Mincey: “I would say Tennessee has more talent than Alabama, both sides of the ball. Alabama has a good defense, but I’d still say Tennessee has more talent.”

Mincey: “Tennessee’s (offensive line) was big and athletic and we came out and played them pretty good. We were a couple of mistakes from beating the crap out of (Tennessee). We were a couple of missed assignments from beating them pretty bad. The funny thing is we’re going to get better and better.”

Mincey: “Our defense, if we come out with the right state of mind, playing hard, we should come out with a good victory. I can’t say how (good). The way our defense has played the last four weeks, anything is possible. It could be a blowout or just a regular victory.”

Writers sometimes do a favor for young, reckless recruits by editing their somewhat rash remarks. According to EDSBS sources, this happened in this instance, as Mincey actually went further in his Bama-bashing than was reported. An unexpurgated transcript of the above remarks is reproduced below:

Mincey: “I would say Tennessee has more talent than Alabama, both sides of the ball. I'd say Tennessee had better ham, too, but I haven't eaten any ham in Alabama. I bet those pigs are dirtier than the law allows there. Won't catch me eating no Alabama ham. That's filthy meat there. Alabama has a good defense, but I’d still say Tennessee has more talent. And they're not total, girdle-wearing, filthy ham-eating bitches like Bama. What! Huh! Yeahhhh! ”(Breaks table in two, calms down, retakes seat.)

Mincey: “Tennessee’s (offensive line) was big and athletic and we came out and played them pretty good. Bama's offensive line? Bitchety bitch bitches. Like the synchronized swim team with helmets on. Might as well play some Yanni or some other shit while they're playing--I bet they don't even take their swim caps off before they come on the field. Humming "My Heart Will Go On" in the huddle--shit... We were a couple of mistakes from beating the crap out of (Tennessee). We were a couple of missed assignments from beating them pretty bad. The funny thing is we’re going to get better and better.What I'm trying to say here is that we're not even gonna play a third quarter. We might have to roll up the turf and take it home for fertilizer. I might have to steal Shula's clipboard and the old Archie comic books he's got clipped to it and sell 'em to some fat geek for ten bucks. We might be finding Brodie Croyle's collarbone on "Antique Road Show" next week. I might be wearing a red and white swim cap I stole off one of those synchronized-swimming lineman they got. We're gonna straight murder that ass. What!” (Throws chair through window, snaps Sunshine Network boom mike in two, calms down and sits on the floor.)

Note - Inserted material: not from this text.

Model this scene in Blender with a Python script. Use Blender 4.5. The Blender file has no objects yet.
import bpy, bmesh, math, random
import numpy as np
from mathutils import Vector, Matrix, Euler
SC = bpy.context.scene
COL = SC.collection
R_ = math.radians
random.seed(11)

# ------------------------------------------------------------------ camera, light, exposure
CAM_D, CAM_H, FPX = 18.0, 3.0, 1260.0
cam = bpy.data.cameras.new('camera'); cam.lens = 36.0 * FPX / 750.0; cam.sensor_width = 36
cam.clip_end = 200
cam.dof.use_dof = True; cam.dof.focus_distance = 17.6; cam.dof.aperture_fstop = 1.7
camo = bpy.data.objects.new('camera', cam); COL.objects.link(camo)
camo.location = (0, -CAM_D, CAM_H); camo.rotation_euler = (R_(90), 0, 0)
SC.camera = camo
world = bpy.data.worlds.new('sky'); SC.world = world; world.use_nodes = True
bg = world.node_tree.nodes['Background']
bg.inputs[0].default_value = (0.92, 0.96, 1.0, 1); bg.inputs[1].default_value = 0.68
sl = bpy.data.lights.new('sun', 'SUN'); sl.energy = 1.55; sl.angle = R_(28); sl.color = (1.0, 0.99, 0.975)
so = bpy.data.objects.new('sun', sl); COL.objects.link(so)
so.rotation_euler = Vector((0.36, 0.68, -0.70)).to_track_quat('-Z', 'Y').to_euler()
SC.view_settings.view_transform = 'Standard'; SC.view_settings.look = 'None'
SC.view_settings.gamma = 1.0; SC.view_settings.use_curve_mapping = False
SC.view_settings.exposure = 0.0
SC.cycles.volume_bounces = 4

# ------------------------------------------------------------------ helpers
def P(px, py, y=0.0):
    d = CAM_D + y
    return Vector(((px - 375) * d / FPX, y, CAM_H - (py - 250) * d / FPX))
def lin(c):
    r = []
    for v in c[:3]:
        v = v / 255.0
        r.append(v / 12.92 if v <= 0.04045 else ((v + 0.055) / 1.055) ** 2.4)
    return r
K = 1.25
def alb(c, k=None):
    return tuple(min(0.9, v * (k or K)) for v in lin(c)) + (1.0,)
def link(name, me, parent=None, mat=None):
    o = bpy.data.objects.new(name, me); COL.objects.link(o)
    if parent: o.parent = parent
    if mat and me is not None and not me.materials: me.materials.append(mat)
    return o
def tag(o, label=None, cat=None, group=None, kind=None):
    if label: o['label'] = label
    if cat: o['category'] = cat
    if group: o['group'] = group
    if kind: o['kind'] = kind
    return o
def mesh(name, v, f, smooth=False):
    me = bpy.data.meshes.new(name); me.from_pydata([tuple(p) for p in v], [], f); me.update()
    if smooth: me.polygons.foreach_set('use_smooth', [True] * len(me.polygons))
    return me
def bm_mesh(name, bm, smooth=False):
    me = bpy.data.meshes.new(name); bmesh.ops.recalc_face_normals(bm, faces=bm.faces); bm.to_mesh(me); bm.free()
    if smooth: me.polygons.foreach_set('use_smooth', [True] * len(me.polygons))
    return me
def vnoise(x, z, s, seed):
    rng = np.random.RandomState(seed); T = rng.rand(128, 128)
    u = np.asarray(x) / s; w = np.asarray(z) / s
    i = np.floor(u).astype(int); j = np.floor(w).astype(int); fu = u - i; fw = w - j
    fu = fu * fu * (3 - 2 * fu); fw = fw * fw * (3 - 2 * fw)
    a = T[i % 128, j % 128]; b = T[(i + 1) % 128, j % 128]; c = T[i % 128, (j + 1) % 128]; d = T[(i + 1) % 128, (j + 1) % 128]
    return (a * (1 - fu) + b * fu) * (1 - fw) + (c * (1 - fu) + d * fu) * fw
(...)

Mincey's view of the Bama line.

Mincey: “Our defense, if we come out with the right state of mind, playing hard, we should come out with a good victory. And by good victory, I mean bad loss, like the kind where you get your swimcap stolen and your coach comes home to clean my pool at the end of the day while I make sweet love to his wife on the sofa. Wearing that punkass swimcap just for fun while I do it, too. You hear me Bryant! We're comin' for your ass!

And with that Mincey produced a portrait of Bear Bryant, placed it on the floor, and defecated on it before screaming "WHAT!" and leaving the room for class.

Never say the press doesn't give the team a break every now and then.